3 2 1 Backup The Rule For Recovery

12 Feb 2021 - sj, tags: archiving, insights

A single backup is not enough

You think you have a backup, so you are covered, right? Not even close. Having a backup of your emails is a must. However, it may not be enough. Several incidents show that some disaster could happen even if you backup your data regularly.

Doug Hazelman mentions the story of Pixar almost losing Toy Story 2 “because of a rogue command and failed backups. This was a film with a $90 million budget, one that would eventually gross more than $485 million at the box office. Pixar was saved only because someone had saved a third copy of the movie (data) offsite — on her home computer!“

The solution is the “3-2-1 Backup Rule”. The term was coined by Peter Krogh, a photographer, and it says that organizations should make three copies of their data available on two different media, with one stored offsite.

Applying the 3-2-1 rule to emails

You have a mail server either on-premise or in the cloud. Make a regular backup of the mail server, and configure email journaling letting the mail server copy each received email to an email archive hosted in a different datacenter or even in the cloud. Such setup gives you three copies, three different media, and one of the copies offsite.

You have several choices to achieve that. You may transport one backup copy to an offsite location. You may upload it to a cloud based storage like AWS S3 or Glacier. Having a cloud based or SaaS email archive already meets this criteria.

What if you are using O365, Google Workspace or some other cloud based mail provider? The 3-2-1 backup rule still applies. O365 and the others surely make backups of their data. However, you can and should still use email archiving to have the 3rd copy and the offsite backup criteria met.

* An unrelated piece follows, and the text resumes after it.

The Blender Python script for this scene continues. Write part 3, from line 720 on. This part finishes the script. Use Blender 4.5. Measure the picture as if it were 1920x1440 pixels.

Wouldn’t it make sense to use the email archiving services of O365 or Google? You may, however such setup misses the one copy offsite criteria from your perspective. Not to mention their poor level of archiving capabilities compared to a full featured email archive.

Do you need exactly three copies? No. Three is the minimum, but you can have more. Amazon stores several copies of the uploaded files to S3 to provide durability of 11 9’s (Actually 99,999999999% is their promise).